One important thing to realize is that in every language, you should be highly suspicious of any benchmark that reports less than a microsecond or so. Once you get below that level of timing, things like calling convention and inlining start to matter a lot which can vary depending on how the function is called.
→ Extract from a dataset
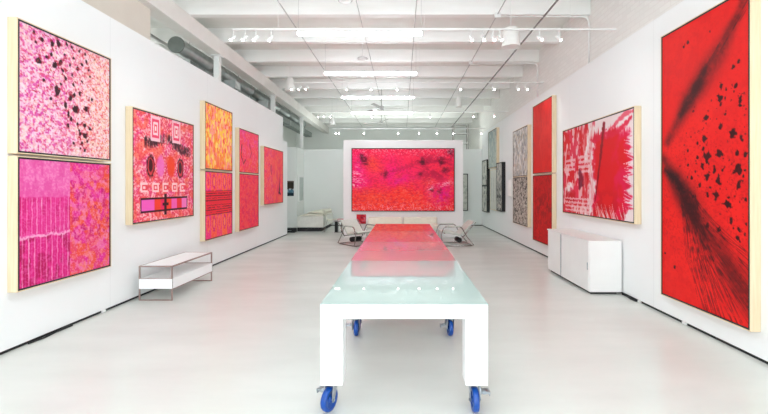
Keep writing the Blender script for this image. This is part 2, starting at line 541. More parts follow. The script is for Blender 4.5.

If I understand what you are saying, then the situation is something like this?

Case 1: No Interpolation

x = 1234
@btime f(x)

translates roughly to

x = 1234
@time call(f, x)   # f(::Int) called with 1234

Case 2: Interpolation

x = 1234
@btime f($x)

translates roughly to

@time call(f, 1234)    # f(::Int) called with 1234

Case 3: Literal

x =1234
@btime f(1234)

translates roughly to

temp() = f(1234)      # f(1234) compiled to a constant
@time call(temp)     # the constant is returned

(end cases)

It is not obvious to me why the 3rd case would be handled differently than the first two, but that would explain what I am seeing. Evidently this is much more complicated than I had supposed – I had supposed that everything was more like case 3, with interpolation causing variables appearing in temp() to be replaced by their values.

I explained case 3 earlier, and I can also explain case 1 is benchmarking something like temp() = f(x). Because x is a non-const global variable that can’t be assumed constant, the method f is evaluated in the runtime loop. However, x's type is uninferrable too, so you’re also benchmarking the runtime dispatch of f. I amended the a+b example in my earlier comment to show how much time that adds. I suppose it is a fair benchmark if your function call must be runtime dispatched in practice, but it’s more often the case that people wrote their function call to be dispatched at compile-time.

I can’t exactly explain how case 2 works, @btime does some macro trickery to make $ in source code benchmark a function call without runtime dispatch. It’s called “interpolation” but $-interpolation typically does not work in source code, only String literals (" ", """ """) or quoted Expr (:( ), quote end). @eval enables $ in source code with a simpler trick: wrapping the source code in a quote block before it’s put in a Core.eval call expression.